I’m about to push the button for the pedestrian-controlled light on Burrard when I happen to look back at the last storefront I passed. A recently defunct bath and kitchen fixture shop whose vacant interior I had initially dismissed after a cursory glance. But now that I look again, isn’t there something strangely pleasing about the dated tackiness of the white wrought iron staircase that leads to the store’s second level? Don’t the retro lines just somehow seem to *pop* amid the green profusion of leaves reflected in the window?
I backtrack from the curb, taking the lens cap off as I move, and get to work framing my shot.
I’m just snapping my first photo when a voice hacksaws through my concentration. A rough, grating, carrying voice that makes my spine itch. You know the kind. Like the owner’s vocal cords have done time in a cement mixer. The Voice of a Hundred Thousand Marlboros.
“HEY, LADY!” caws The Voice.
I ignore it.
The Voice could be calling out to anyone, after all. I don’t need to assume every Tom, Dick and Harriet yelling salutations to ladies on the street is referring to me. And besides, I’m busy. I bring up the preview of my test shot in the viewfinder and then fiddle with my camera settings.
“HEY, LADY!” repeats The Voice.
Against my better judgement, I sneak a look out of my peripheral vision. A woman in a beat-up red Toyota Corolla is leaning out the driver’s side window with a cigarette hanging from the corner of her mouth, staring in my direction.

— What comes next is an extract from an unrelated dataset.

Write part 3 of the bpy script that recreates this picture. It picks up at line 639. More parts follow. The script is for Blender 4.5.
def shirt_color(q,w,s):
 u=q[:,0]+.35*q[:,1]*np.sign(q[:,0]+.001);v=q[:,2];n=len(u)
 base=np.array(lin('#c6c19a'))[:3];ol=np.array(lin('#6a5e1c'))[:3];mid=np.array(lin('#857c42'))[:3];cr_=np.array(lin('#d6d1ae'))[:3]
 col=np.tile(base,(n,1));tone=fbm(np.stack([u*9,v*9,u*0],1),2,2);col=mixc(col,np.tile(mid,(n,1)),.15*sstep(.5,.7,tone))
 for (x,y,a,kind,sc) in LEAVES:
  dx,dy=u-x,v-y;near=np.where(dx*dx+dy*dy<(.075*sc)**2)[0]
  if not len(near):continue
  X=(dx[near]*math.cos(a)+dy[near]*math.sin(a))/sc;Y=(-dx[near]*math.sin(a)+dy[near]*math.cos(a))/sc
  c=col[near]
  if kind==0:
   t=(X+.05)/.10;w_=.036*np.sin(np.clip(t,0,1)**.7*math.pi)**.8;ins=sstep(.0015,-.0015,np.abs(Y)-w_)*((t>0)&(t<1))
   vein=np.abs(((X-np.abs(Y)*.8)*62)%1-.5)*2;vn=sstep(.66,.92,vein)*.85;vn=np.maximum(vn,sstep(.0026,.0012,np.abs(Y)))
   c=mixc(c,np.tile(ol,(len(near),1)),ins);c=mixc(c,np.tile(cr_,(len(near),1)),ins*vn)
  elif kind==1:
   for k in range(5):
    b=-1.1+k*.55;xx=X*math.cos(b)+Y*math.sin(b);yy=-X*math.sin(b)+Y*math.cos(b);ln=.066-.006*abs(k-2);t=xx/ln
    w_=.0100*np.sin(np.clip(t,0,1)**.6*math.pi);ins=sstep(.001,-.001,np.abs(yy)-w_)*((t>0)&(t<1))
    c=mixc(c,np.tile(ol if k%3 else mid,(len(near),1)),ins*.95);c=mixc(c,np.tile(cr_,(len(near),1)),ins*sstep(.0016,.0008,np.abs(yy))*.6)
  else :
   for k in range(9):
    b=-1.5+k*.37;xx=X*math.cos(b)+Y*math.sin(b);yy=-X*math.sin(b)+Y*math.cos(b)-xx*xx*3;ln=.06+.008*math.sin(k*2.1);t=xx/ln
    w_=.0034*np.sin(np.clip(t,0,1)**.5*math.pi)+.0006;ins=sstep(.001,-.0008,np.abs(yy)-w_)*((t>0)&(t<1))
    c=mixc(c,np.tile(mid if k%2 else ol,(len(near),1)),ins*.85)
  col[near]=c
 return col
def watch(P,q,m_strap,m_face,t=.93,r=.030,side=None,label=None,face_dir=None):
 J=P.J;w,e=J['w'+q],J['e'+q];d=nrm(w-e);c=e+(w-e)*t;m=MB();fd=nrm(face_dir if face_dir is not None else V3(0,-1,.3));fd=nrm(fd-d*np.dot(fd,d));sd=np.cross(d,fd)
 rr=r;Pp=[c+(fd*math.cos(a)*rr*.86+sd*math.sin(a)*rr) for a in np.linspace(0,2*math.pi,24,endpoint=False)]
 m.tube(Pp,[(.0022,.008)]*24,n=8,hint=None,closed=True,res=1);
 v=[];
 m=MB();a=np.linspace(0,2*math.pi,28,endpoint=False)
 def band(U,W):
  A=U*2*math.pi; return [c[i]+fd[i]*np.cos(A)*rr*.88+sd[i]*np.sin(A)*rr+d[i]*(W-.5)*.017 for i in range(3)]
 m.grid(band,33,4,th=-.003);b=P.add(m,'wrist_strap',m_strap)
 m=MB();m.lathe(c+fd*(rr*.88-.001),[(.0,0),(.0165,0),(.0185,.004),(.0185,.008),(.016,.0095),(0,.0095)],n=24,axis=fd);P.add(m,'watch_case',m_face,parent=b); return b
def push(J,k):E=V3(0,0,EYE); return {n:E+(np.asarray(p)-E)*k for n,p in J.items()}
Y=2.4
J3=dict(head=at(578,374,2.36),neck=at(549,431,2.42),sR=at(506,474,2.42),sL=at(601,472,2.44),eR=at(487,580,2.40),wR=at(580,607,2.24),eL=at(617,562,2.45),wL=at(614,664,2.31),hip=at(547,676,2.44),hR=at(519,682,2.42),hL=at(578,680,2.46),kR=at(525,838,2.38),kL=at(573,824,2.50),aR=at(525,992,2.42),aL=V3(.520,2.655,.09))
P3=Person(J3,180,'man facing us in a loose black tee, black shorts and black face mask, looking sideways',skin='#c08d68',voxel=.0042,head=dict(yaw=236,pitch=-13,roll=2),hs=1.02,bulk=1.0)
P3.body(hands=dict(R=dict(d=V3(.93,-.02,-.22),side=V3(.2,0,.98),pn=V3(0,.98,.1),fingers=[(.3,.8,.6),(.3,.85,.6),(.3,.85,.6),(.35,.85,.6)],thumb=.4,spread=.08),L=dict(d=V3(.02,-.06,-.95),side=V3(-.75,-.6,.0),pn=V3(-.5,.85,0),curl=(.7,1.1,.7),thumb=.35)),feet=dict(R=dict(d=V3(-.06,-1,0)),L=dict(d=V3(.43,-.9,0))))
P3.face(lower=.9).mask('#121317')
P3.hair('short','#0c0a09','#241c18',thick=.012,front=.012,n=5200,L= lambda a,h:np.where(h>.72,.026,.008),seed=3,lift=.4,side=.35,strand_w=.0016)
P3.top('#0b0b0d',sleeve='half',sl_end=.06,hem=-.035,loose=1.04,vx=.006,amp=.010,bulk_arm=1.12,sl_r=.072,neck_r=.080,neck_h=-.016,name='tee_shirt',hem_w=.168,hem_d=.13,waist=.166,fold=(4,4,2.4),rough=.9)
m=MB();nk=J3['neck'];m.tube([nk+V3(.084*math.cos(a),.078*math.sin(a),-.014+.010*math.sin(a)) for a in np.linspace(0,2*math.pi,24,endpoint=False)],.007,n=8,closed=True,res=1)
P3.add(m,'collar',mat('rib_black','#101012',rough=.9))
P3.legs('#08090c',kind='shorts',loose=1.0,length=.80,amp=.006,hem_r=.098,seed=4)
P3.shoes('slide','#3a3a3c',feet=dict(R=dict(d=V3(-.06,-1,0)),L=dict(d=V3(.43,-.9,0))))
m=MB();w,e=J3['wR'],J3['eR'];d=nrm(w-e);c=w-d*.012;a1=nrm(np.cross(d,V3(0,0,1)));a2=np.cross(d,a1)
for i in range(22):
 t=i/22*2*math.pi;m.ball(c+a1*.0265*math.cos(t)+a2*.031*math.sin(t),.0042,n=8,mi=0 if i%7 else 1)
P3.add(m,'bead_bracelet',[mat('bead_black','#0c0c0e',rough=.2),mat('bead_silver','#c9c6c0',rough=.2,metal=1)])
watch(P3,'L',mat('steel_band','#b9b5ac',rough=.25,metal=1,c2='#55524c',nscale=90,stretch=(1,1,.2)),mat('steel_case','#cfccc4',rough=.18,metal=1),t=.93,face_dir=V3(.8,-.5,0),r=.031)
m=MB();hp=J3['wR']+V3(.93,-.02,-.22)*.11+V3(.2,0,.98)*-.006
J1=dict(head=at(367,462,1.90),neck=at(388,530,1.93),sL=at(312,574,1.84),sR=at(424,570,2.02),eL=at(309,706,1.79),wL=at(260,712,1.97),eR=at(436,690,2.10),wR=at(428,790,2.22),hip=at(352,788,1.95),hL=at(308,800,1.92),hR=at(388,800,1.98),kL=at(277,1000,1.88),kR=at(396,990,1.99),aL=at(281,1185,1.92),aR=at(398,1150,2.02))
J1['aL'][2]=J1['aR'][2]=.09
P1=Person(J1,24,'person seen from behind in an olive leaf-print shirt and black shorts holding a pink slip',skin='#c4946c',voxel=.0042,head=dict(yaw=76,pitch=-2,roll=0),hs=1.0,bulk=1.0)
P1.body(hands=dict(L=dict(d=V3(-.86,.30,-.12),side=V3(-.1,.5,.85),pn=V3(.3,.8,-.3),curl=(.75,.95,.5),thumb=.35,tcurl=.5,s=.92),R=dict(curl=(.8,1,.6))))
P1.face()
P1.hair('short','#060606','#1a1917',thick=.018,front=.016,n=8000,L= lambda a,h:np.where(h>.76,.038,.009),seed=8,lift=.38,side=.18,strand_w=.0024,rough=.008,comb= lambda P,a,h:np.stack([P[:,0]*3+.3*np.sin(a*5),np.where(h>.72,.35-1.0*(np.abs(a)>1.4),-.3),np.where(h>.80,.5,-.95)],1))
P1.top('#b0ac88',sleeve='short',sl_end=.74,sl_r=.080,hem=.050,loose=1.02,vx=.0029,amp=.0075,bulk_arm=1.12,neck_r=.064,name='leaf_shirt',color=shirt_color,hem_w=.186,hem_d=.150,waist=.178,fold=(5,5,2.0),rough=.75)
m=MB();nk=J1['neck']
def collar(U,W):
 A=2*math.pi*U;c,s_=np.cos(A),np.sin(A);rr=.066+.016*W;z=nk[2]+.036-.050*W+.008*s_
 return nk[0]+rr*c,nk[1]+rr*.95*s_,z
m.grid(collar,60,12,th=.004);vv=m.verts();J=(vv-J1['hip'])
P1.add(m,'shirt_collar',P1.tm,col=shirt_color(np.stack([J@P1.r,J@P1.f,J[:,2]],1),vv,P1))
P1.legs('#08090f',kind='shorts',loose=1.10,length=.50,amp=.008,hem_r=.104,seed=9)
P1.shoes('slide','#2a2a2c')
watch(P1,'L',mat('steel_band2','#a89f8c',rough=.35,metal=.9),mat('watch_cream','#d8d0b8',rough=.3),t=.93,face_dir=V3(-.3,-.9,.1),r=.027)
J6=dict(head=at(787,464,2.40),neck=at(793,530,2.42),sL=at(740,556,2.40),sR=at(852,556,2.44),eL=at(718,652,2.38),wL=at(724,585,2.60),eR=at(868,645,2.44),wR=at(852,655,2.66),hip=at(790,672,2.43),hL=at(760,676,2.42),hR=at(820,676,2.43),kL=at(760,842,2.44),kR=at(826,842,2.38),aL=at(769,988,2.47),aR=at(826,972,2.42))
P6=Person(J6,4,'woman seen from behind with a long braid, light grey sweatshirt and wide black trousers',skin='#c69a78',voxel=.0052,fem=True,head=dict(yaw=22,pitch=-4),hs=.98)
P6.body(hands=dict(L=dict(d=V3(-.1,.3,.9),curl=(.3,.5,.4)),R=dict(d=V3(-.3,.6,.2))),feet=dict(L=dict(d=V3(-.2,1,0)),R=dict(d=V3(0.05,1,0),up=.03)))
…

She clearly wants me to go push the button and change the light for her.
But she’s going to have to ask, and ask politely. I don’t respond to “hey, lady”.
“YOO-HOO!”
I don’t respond to “yoo-hoo” either.
I feign deafness and continue snapping photos and adjusting settings.
She tries everything; whistling, flailing of hands, more calls of “hey, lady” and “yoo-hoo” and even a “HEY YOU OVER THERE!”
Everything except “Excuse me,” “I beg your pardon, but…” or “If it’s not too much trouble, could you…?”
Funny how those expressions aren’t in some people’s lexicons.
The Voice wastes at least two full minutes trying to talk AT me instead of to me. I take more photos than I could ever possibly need, just to rankle her. Finally there’s a natural break in Burrard’s six lanes of traffic, and she zooms off across the intersection, having learned absolutely nothing.
And I stroll over and push the button for the light.